╭─ DATA EXCERPT
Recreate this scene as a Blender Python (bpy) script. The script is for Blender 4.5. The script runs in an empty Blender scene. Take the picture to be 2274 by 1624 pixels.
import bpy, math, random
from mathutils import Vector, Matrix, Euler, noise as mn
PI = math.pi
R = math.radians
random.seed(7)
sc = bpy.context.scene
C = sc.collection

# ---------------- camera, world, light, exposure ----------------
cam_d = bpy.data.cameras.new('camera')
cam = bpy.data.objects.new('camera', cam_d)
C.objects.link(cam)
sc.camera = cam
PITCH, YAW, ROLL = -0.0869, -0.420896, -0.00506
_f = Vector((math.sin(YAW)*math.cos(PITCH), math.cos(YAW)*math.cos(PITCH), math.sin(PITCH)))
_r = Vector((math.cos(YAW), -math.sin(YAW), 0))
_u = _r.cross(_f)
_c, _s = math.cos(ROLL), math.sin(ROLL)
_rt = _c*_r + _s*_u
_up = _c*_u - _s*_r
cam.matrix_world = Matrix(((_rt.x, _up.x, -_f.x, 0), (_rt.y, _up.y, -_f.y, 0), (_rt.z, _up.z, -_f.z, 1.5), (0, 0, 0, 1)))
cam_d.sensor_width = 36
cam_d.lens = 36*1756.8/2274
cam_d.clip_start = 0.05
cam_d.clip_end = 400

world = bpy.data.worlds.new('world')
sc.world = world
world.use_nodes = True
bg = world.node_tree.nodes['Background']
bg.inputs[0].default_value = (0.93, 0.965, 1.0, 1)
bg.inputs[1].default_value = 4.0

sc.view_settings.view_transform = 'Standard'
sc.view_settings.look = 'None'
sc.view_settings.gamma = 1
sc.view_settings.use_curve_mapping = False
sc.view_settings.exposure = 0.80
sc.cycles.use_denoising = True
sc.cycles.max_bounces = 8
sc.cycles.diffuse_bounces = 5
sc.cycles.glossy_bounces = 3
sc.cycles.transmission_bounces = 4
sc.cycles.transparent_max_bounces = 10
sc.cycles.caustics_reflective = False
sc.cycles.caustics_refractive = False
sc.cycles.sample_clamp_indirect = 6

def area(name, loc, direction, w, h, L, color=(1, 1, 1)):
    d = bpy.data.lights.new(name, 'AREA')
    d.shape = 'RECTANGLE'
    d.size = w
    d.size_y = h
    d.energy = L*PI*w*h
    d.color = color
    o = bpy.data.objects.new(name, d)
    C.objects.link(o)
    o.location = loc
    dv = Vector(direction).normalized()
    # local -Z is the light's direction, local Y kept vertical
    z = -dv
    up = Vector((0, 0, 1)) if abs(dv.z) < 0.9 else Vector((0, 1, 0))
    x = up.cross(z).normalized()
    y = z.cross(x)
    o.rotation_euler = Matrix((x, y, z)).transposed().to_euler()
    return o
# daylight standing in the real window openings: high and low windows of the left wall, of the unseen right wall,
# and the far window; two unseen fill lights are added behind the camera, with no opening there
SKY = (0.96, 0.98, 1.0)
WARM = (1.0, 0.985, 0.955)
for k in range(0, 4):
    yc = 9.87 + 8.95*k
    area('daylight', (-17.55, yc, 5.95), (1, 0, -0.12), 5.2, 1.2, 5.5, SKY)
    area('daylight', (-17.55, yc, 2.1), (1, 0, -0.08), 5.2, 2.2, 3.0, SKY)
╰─
WRITTEN TASK>
Set down verbatim only the lines between the start of the data above and the line with "C = sc.collection", both boundaries included.

SOLUTION TO THIS PROBLEM>
Recreate this scene as a Blender Python (bpy) script. The script is for Blender 4.5. The script runs in an empty Blender scene. Take the picture to be 2274 by 1624 pixels.
import bpy, math, random
from mathutils import Vector, Matrix, Euler, noise as mn
PI = math.pi
R = math.radians
random.seed(7)
sc = bpy.context.scene
C = sc.collection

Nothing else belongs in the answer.